Campanha para construir um centro comunitário
Os moradores do Quilombo do Camorim resistiram fortemente à construção do complexo de apartamentos, que agora está completa. No entanto, o quilombo continua determinado a defender sua visão de construir um centro comunitário.
A Cyrela doou um pedaço de terra não urbanizada adjacente à Vila da Mídia para a Prefeitura e o quilombo está em forte campanha para que uma parte desse terreno seja reservada para um centro comunitário.
Quando o Prefeito Eduardo Paes visitou o bairro no início de 2014, ele “falou que teria como intervir com a Cyrela para que uma parte [do terreno] fosse doada ao Quilombo do Camorim para fins sociais”, segundo Adilson Almeida. Poucos dias depois, Adilson enviou um ofício para o prefeito, solicitando que uma parte do terreno fosse utilizada para o centro comunitário. O quilombo nunca recebeu uma resposta.
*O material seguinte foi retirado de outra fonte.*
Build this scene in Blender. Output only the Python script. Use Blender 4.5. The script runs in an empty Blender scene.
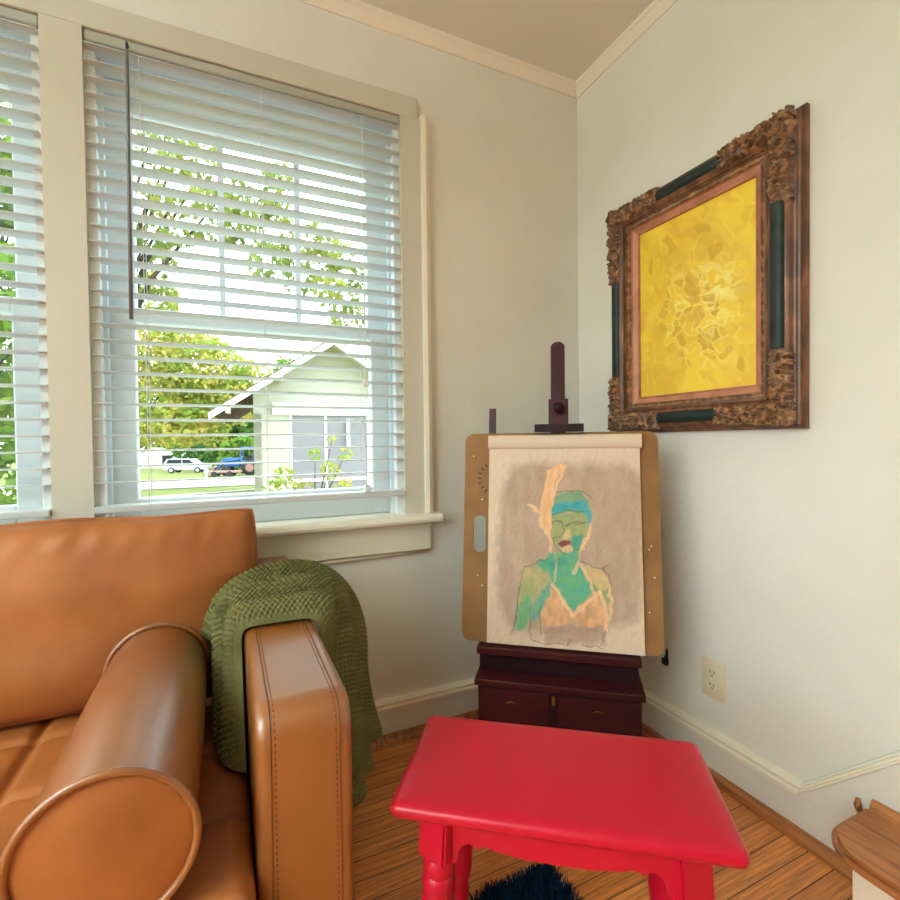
import bpy, bmesh, math, random
import numpy as np
from mathutils import Vector, Matrix
random.seed(7); rng = np.random.default_rng(7)
R = math.radians
PI = math.pi
S = bpy.context.scene
COL = S.collection

# ------------------------------------------------------------------ helpers
def lin(c):
    return tuple((x/255/12.92 if x/255 <= .04045 else ((x/255+.055)/1.055)**2.4) for x in c)

def mat(name, rgb, rough=.6, spec=.5, metal=0.0, coat=0.0):
    m = bpy.data.materials.new(name); m.use_nodes = True
    b = m.node_tree.nodes['Principled BSDF']
    b.inputs['Base Color'].default_value = (*lin(rgb), 1)
    b.inputs['Roughness'].default_value = rough
    b.inputs['Specular IOR Level'].default_value = spec
    b.inputs['Metallic'].default_value = metal
    b.inputs['Coat Weight'].default_value = coat
    return m

def nd(m, t, **kw):
    n = m.node_tree.nodes.new(t)
    for k, v in kw.items():
        if hasattr(n, k): setattr(n, k, v)
        else: n.inputs[k.replace('_', ' ')].default_value = v
    return n
def lk(m, a, b): m.node_tree.links.new(a, b)
def bsdf(m): return m.node_tree.nodes['Principled BSDF']

def mottle(m, rgb2, scale=8, detail=4, lo=.35, hi=.7, stretch=(1,1,1), bump=0, bscale=None, bdist=.002, space='Object'):
    """mix the base colour with rgb2 by noise, optionally a bump"""
    b = bsdf(m)
    tc = nd(m, 'ShaderNodeTexCoord'); mp = nd(m, 'ShaderNodeMapping'); mp.inputs['Scale'].default_value = stretch
    lk(m, tc.outputs[space], mp.inputs['Vector'])
    n = nd(m, 'ShaderNodeTexNoise', Scale=scale, Detail=detail); lk(m, mp.outputs[0], n.inputs['Vector'])
    r = nd(m, 'ShaderNodeValToRGB'); r.color_ramp.elements[0].position = lo; r.color_ramp.elements[1].position = hi
    r.color_ramp.elements[0].color = b.inputs['Base Color'].default_value[:]
    r.color_ramp.elements[1].color = (*lin(rgb2), 1)
    lk(m, n.outputs['Fac'], r.inputs['Fac']); lk(m, r.outputs[0], b.inputs['Base Color'])
    if bump:
        n2 = nd(m, 'ShaderNodeTexNoise', Scale=bscale or scale*6, Detail=3); lk(m, mp.outputs[0], n2.inputs['Vector'])
        bp = nd(m, 'ShaderNodeBump', Strength=bump, Distance=bdist)
        lk(m, n2.outputs['Fac'], bp.inputs['Height']); lk(m, bp.outputs[0], b.inputs['Normal'])
    return m

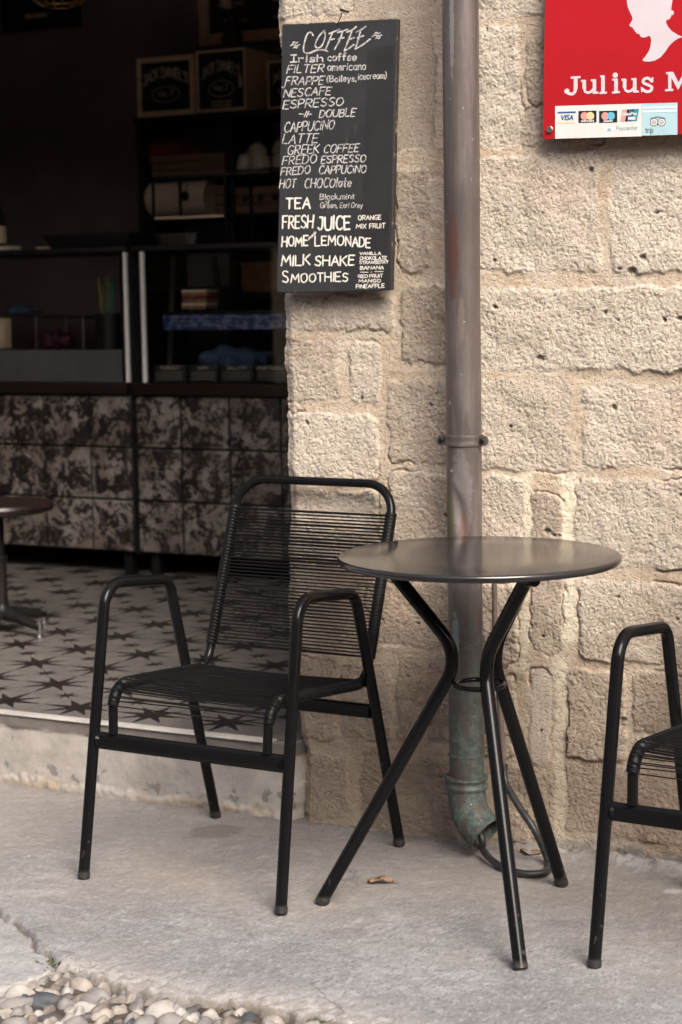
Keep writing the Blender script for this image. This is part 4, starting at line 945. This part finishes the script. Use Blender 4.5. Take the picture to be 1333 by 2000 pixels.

O dano causado pela construção só reforçou a determinação da comunidade em preservar o rico patrimônio histórico e ambiental da área. No entanto, ela é impedida pelo fato de não ter um espaço dedicado a isto. O quilombo organiza atividades para preservar a floresta do entorno e celebrar o mosaico de música, dança, artes marciais e religião que foi transmitido de seus antepassados escravizados.
Quilombos são uma lembrança viva do capítulo longo e sombrio da história do país que muitos gostariam de esquecer. No entanto, para os membros do Quilombo do Camorim, a conexão com seus antepassados é uma fonte de força e inspiração.
“Queremos manter viva a memória dos nossos antepassados, porque eles ainda existem em espírito, olhando e orientando todos nós”, disse Adilson Almeida. “Não quero que o sangue deles tenha sido derramado em vão. Queremos lutar pelo nosso espaço, nossos direitos e nossas tradições, de forma que os nossos antepassados lá de trás, possam olhar e ver que hoje estamos vivendo em um lugar melhor.”